▸ Aim of the task:
From the records below, copy every line that contains the word "Blender".

▸ The input:
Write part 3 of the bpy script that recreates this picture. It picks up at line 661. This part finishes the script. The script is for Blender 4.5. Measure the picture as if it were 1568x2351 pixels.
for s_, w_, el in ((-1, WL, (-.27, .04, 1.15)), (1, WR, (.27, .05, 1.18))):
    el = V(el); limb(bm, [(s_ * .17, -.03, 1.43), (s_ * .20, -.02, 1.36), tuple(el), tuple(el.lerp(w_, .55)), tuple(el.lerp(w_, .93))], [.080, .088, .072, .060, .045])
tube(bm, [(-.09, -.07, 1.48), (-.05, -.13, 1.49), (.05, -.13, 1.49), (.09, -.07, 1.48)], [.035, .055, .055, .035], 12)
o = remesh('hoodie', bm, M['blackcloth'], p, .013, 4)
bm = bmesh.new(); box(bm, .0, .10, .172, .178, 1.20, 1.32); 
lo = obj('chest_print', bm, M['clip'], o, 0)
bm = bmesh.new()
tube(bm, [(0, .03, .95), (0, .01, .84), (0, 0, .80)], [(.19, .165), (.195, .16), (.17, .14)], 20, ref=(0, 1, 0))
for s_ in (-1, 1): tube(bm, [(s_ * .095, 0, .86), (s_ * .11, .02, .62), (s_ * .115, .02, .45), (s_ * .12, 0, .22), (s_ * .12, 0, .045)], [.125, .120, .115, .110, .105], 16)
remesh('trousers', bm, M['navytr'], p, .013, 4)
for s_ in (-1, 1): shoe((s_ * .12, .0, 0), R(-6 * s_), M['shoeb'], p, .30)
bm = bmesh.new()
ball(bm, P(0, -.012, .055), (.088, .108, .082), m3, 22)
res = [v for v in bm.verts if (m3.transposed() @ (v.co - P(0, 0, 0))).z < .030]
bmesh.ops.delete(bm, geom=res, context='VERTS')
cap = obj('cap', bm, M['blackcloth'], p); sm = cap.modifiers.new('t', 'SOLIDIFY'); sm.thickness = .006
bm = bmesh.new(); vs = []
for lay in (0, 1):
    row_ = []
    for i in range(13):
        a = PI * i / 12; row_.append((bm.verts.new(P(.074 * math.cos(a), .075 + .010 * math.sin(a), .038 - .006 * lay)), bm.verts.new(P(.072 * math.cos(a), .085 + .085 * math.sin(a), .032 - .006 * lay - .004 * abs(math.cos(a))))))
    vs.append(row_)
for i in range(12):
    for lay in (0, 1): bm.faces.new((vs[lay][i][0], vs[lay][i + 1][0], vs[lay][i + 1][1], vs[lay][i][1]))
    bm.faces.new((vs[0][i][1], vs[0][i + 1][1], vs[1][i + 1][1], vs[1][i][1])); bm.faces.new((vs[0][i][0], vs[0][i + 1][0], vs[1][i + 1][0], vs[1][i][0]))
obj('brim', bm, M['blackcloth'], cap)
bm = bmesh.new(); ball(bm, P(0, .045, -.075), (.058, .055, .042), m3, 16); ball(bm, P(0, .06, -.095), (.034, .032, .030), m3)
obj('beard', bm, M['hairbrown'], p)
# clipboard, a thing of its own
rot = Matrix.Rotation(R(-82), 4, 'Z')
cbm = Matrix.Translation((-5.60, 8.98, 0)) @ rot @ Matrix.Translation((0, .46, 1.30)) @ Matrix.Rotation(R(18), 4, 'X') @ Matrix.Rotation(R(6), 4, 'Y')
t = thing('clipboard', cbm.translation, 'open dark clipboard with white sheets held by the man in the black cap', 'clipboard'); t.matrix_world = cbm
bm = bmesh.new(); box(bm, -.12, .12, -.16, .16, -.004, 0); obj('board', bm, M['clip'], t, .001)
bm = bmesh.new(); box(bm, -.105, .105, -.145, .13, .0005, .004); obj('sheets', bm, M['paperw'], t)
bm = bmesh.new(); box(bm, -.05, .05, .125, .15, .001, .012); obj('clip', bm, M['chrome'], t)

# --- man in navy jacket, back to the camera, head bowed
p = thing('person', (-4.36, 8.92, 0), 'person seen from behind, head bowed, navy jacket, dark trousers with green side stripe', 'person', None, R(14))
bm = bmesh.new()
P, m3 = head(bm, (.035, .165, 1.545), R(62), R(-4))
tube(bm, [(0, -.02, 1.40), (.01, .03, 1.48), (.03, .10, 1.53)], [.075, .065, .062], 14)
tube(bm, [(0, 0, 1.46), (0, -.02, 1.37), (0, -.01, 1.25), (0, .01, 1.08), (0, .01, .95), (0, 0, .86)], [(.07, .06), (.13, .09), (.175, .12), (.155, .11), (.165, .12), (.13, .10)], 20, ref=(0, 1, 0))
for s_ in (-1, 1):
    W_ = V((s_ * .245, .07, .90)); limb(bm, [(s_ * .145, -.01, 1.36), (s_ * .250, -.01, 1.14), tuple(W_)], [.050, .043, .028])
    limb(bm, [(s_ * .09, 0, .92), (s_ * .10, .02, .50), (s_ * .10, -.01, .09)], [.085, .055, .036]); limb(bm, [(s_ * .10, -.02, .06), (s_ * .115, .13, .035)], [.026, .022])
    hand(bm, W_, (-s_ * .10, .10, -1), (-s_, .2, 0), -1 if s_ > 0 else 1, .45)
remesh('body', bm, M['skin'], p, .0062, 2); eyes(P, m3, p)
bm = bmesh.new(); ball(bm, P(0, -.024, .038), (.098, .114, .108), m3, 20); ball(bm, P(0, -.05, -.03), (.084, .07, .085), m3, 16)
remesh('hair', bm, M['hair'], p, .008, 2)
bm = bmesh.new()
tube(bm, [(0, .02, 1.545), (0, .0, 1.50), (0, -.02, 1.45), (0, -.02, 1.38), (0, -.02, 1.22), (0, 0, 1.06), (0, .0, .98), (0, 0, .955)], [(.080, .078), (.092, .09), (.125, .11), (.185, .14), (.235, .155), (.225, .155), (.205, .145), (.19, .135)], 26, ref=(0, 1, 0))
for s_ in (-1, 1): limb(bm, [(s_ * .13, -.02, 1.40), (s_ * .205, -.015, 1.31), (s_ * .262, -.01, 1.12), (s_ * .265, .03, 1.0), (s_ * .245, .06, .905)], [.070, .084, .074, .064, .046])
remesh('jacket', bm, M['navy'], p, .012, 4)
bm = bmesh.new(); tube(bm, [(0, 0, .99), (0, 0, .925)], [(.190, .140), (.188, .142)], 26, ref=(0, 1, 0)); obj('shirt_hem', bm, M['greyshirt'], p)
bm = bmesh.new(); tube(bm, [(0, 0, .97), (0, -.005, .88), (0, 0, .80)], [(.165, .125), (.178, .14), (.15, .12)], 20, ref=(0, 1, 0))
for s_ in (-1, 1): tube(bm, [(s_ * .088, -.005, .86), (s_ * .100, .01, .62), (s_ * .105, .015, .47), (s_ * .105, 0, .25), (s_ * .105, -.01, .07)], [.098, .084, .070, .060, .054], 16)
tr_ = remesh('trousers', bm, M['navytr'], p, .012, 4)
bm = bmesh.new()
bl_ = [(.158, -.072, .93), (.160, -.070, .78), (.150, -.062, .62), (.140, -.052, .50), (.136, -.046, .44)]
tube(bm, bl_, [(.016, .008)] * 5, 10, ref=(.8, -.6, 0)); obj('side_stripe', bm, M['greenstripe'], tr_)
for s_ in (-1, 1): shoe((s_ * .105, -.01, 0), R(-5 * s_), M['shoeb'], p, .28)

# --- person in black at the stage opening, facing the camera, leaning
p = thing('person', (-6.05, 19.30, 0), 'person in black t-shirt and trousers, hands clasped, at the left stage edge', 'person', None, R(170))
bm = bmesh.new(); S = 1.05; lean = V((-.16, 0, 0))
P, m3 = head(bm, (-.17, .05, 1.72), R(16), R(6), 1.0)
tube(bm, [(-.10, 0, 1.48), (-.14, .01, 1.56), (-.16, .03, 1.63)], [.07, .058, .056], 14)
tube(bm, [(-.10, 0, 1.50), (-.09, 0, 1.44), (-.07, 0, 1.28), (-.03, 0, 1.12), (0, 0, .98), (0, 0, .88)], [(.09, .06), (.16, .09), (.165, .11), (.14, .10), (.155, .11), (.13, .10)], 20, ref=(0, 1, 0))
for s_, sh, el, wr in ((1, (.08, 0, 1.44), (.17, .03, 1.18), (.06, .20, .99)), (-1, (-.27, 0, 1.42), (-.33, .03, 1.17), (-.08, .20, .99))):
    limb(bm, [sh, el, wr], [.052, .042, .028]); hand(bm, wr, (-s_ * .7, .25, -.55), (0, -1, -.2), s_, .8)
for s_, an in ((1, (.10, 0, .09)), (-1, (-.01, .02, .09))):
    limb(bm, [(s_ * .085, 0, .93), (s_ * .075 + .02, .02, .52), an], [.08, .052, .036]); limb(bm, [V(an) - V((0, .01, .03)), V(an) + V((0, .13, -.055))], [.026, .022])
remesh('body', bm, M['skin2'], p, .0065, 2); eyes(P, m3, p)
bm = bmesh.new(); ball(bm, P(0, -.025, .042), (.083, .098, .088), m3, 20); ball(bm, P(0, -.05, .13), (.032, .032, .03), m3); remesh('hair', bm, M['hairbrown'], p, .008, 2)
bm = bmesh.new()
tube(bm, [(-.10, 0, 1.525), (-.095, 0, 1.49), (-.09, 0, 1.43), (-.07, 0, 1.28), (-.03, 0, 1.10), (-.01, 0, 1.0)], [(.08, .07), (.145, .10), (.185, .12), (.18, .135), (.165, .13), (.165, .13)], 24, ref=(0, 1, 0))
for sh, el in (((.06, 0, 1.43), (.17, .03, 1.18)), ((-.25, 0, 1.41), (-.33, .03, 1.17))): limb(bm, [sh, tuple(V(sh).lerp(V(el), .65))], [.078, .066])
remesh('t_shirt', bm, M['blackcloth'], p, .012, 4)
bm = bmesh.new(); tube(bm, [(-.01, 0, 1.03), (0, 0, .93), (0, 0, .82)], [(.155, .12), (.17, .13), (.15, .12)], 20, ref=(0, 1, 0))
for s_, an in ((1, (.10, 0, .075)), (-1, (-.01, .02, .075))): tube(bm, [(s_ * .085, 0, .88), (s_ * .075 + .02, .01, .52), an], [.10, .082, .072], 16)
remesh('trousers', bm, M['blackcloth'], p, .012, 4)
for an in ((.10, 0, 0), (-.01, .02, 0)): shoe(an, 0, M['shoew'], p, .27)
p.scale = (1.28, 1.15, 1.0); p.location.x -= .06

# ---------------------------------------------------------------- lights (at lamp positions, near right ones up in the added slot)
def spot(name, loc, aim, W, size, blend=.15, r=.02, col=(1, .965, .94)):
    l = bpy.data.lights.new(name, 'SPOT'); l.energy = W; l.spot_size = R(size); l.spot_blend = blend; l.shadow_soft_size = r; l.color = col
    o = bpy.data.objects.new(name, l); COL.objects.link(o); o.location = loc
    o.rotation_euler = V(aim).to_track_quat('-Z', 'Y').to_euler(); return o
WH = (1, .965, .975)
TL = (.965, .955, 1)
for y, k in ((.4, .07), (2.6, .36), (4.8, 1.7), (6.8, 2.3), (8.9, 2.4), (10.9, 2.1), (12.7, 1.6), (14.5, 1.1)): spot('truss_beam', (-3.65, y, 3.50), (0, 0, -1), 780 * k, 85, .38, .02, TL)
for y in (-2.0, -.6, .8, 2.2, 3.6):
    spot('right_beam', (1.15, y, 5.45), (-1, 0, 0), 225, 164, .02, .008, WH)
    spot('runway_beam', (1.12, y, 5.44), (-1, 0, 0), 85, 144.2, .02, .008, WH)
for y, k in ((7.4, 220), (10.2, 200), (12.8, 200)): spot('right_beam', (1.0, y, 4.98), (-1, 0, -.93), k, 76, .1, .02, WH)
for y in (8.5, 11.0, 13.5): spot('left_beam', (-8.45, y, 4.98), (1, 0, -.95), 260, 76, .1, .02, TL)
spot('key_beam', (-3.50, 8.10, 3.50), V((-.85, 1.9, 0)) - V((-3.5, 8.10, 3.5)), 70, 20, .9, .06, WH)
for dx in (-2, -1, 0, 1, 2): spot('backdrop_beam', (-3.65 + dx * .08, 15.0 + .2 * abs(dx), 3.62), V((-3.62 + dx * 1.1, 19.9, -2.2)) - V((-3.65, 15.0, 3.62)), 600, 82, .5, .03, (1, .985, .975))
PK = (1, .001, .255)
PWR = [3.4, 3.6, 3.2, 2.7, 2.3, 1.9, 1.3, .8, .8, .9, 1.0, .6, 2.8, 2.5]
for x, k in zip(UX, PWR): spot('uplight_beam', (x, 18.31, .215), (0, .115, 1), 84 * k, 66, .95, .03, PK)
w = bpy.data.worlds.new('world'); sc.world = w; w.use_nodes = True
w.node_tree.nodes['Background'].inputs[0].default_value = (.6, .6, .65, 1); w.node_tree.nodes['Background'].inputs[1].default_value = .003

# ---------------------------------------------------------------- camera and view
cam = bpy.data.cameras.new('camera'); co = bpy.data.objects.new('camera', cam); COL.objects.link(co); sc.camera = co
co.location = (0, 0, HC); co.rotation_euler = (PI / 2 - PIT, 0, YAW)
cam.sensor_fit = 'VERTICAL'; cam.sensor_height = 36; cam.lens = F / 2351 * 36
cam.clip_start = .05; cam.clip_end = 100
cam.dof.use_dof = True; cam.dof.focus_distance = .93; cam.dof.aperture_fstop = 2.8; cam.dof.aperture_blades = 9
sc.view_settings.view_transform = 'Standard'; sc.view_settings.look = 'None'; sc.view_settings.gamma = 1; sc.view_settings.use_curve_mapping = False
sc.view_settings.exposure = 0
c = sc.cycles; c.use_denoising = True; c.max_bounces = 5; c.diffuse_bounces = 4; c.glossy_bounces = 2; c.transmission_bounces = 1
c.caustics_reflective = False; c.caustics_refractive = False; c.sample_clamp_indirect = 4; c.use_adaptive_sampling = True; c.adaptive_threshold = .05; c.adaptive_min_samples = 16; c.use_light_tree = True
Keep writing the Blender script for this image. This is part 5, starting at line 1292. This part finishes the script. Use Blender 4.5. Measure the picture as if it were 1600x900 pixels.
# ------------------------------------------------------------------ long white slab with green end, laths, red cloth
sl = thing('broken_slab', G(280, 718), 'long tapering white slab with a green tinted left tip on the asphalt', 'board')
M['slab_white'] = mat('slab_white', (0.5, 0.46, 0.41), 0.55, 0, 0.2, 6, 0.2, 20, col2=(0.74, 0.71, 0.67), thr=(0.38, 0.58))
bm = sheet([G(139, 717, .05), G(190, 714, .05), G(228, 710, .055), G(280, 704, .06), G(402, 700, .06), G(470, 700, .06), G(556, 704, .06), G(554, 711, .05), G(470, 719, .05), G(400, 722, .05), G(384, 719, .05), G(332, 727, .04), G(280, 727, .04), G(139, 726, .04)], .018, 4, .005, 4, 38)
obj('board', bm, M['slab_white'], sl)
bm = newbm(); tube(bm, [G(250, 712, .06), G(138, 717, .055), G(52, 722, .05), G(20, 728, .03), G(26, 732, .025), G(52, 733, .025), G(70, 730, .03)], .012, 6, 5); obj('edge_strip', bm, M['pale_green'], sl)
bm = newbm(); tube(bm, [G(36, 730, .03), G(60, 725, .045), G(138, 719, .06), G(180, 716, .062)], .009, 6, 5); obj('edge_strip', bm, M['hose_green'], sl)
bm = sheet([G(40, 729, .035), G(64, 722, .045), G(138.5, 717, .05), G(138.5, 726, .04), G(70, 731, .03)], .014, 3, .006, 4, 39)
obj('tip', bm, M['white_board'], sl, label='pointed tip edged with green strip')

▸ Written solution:
Write part 3 of the bpy script that recreates this picture. It picks up at line 661. This part finishes the script. The script is for Blender 4.5. Measure the picture as if it were 1568x2351 pixels.
Keep writing the Blender script for this image. This is part 5, starting at line 1292. This part finishes the script. Use Blender 4.5. Measure the picture as if it were 1600x900 pixels.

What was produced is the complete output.